Cependant, cet argument n’est pas valable éternellement puisque arrivé à 5 ans, il est démontré que le cortex préfrontal commence à mûrir et que l’enfant peut comprendre les situations et les émotions qu’il vit. De surcroît, une étude scientifique risque bien de bousculer les conclusions avancées par les opposants à ladite punition…
Envoyer son enfant au coin : une punition positive à condition de respecter certaines règles
Mais, la punition par l’isolement, que ce soit dans la chambre ou au coin plus précisément, n’a pas forcément les effets négatifs présentés par ses détracteurs. Effectivement, les chercheurs de l’Université du Michigan (États-Unis) y ont démontré que les enfants qui avaient été punis et mis au coin par leurs parents ne présentaient pas davantage de troubles d’anxiété ou de troubles comportementaux que les autres ; contrairement à la fessée qui alimente bien la violence ou l’anxiété chez l’enfant concerné.
La punition au coin, c’est bien, mais encore faut-il bien la faire. Afin que ce soit une punition positive, il faut expliquer calmement et clairement à l’enfant les raisons qui justifient qu’il soit puni, pourquoi son action a nécessité une punition. Si aucun argument cohérent ne lui est présenté, il y a fort à parier que cela crée un profond sentiment d’incompréhension et d’injustice chez lui… Plutôt que de tirer une leçon de sa punition, il reproduira potentiellement le même comportement problématique à l'avenir.

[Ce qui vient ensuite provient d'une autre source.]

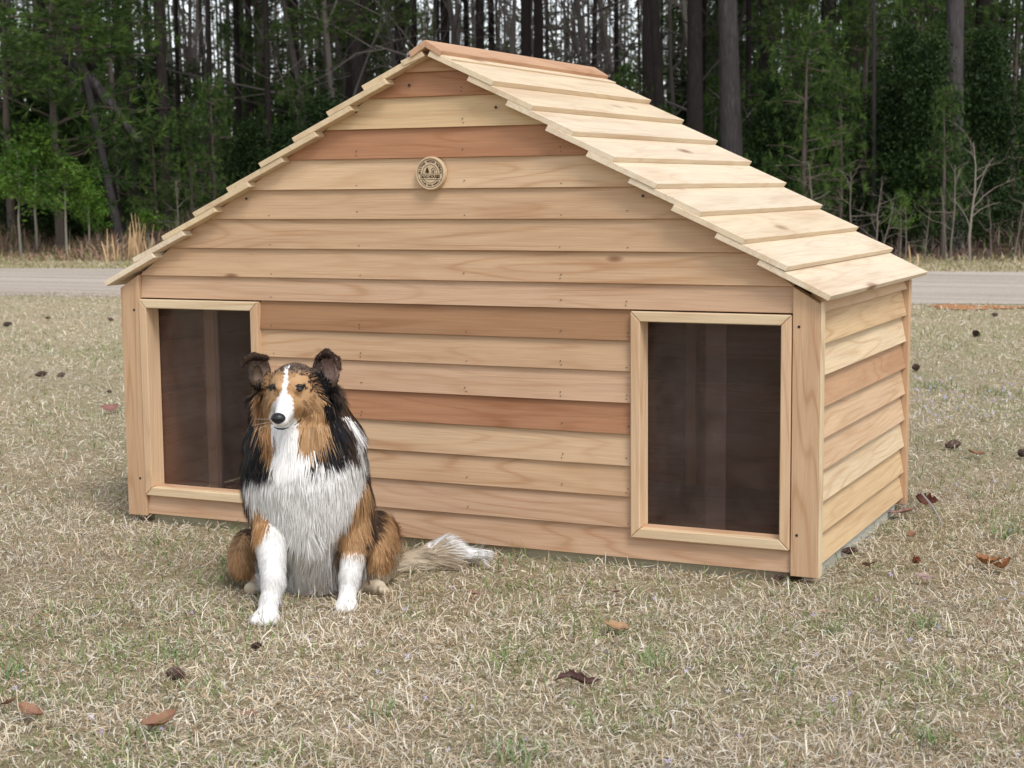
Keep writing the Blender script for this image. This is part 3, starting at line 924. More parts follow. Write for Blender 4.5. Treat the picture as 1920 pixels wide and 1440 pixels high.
# coat markings, drawn on the dog's front view
def Z1(pts): return [(400 + .4028 * x, 620 + .4028 * y) for x, y in pts]
SABLE, BLACK, TAN, TAN2, WHITE, CREAM, GREYB = (0.070, 0.042, 0.030), (0.011, 0.010, 0.012), (0.49, 0.290, 0.145), (0.37, 0.19, 0.082), (0.87, 0.855, 0.84), (0.58, 0.49, 0.37), (0.15, 0.115, 0.095)
MARKS = [
    (GREYB, [(210, 120), (300, 118), (460, 120), (600, 170), (600, 330), (560, 420), (500, 300), (440, 200), (250, 200), (190, 300), (150, 200)]),
    (WHITE, [(300, 470), (400, 450), (415, 500), (430, 530), (480, 525), (540, 490), (590, 480), (640, 510), (685, 530), (690, 620), (680, 680), (655, 740), (640, 800), (600, 860), (585, 920), (575, 1000), (580, 1060), (585, 1180), (580, 1230), (330, 1230), (340, 1100), (350, 1000), (330, 960), (240, 930), (245, 860), (225, 790), (160, 730), (140, 600), (215, 570), (270, 545), (292, 520)]),
    (BLACK, [(100, 480), (140, 400), (185, 290), (205, 400), (240, 470), (262, 520), (294, 560), (282, 595), (240, 620), (150, 635), (100, 625)]),
    (BLACK, [(470, 230), (520, 260), (560, 330), (590, 400), (608, 475), (594, 530), (560, 555), (508, 565), (476, 590), (436, 570), (470, 535), (505, 490), (527, 420), (525, 370), (500, 310)]),
    (BLACK, [(175, 190), (250, 196), (244, 250), (218, 300), (205, 350), (205, 400), (175, 400)]),
    (BLACK, [(445, 205), (520, 190), (570, 300), (560, 340), (530, 372), (500, 315), (470, 245)]),
    (SABLE, [(560, 300), (600, 330), (650, 400), (700, 520), (685, 545), (640, 540), (600, 510), (605, 480), (590, 400)]),
    (WHITE, [(590, 365), (625, 385), (660, 440), (692, 520), (700, 600), (684, 585), (668, 500), (640, 450), (605, 400)]),
    (TAN, [(210, 345), (226, 290), (252, 232), (275, 208), (315, 196), (335, 205), (352, 205), (395, 198), (442, 238), (470, 285), (500, 320), (525, 370), (527, 430), (505, 480), (470, 520), (438, 540), (415, 490), (400, 450), (300, 470), (303, 530), (290, 550), (255, 500), (240, 470), (205, 400)]),
    (TAN2, [(205, 380), (240, 430), (290, 470), (302, 530), (288, 548), (255, 500), (240, 470)]),
    (WHITE, [(343, 160), (349, 200), (346, 230), (343, 285), (366, 315), (374, 360), (374, 405), (400, 440), (402, 470), (300, 480), (275, 452), (258, 400), (272, 345), (308, 300), (328, 240), (332, 195)]),
    (TAN, [(690, 610), (742, 700), (735, 800), (715, 880), (705, 950), (722, 1000), (705, 1045), (575, 1048), (568, 950), (600, 870), (645, 800), (660, 730), (683, 680)]),
    (WHITE, [(560, 1042), (715, 1040), (700, 1220), (690, 1330), (560, 1330), (575, 1180)]),
    (SABLE, [(680, 560), (712, 590), (755, 690), (770, 790), (825, 800), (790, 900), (755, 960), (730, 985), (705, 930), (725, 830), (722, 740)]),
    (TAN, [(790, 810), (840, 820), (895, 920), (885, 1030), (820, 1110), (760, 1150), (690, 1190), (715, 1080), (735, 980), (770, 910)]),
    (TAN2, [(820, 1000), (885, 1000), (870, 1060), (800, 1130), (720, 1170), (690, 1185), (700, 1150), (780, 1080)]),
    (SABLE, [(140, 660), (165, 760), (180, 850), (225, 960), (205, 1030), (155, 990), (105, 930), (90, 880), (130, 800)]),
    (TAN, [(165, 740), (230, 790), (248, 860), (262, 930), (225, 975), (195, 900), (170, 810)]),
    (TAN2, [(205, 880), (262, 880), (262, 935), (222, 960)]),
    (TAN, [(60, 950), (140, 940), (205, 1020), (205, 1110), (215, 1160), (120, 1160), (70, 1080)]),
    (WHITE, [(225, 945), (262, 930), (352, 960), (352, 1030), (335, 1200), (330, 1330), (300, 1400), (140, 1400), (150, 1300), (200, 1250), (196, 1150), (184, 1060), (195, 990)]),
    (CREAM, [(130, 1165), (203, 1150), (198, 1280), (130, 1280)]),
    (CREAM, [(680, 1180), (830, 1180), (830, 1290), (680, 1290)]),
    (CREAM, [(720, 1100), (800, 1110), (880, 1020), (960, 960), (1010, 950), (1080, 1060), (1100, 1160), (900, 1180), (730, 1200)]),
    ((0.50, 0.41, 0.30), [(830, 1010), (900, 985), (960, 950), (1010, 985), (1080, 1060), (1050, 1110), (960, 1070), (860, 1080)]),
    (WHITE, [(930, 960), (990, 930), (1120, 920), (1300, 990), (1240, 1110), (1130, 1080), (1040, 1030)]),
        (SABLE, [(118, 130), (170, 95), (268, 90), (268, 150), (190, 150), (150, 190), (118, 190)]),
    (SABLE, [(450, 75), (540, 60), (605, 110), (605, 160), (560, 150), (520, 130), (470, 165), (450, 130)]),
    ((0.20, 0.135, 0.10), [(150, 165), (245, 160), (235, 240), (190, 260), (165, 220)]),
    ((0.30, 0.20, 0.17), [(495, 130), (575, 140), (585, 200), (560, 250), (520, 220)]),
]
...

Le Conseil de l’Europe, qui a érigé cette dernière au rang de bonne pratique éducative parentale durant ces 15 dernières années, expliquait : "Les enfants réussissent mieux quand leurs parents sont affectueux et encourageants, et quand ils réagissent à leur mauvaise conduite en leur expliquant pourquoi.” Les psychologues corroborent ces propos et expliquent à nos confrères de Doctissimo que toute punition imposée à l’enfant doit avoir du sens, faire passer un message, bref, “être source d’apprentissage et non de ‘dressage’”. La punition ne doit donc pas être perçue comme une humiliation, afin de ne pas générer de blessures qui pourraient le poursuivre à l'âge adulte.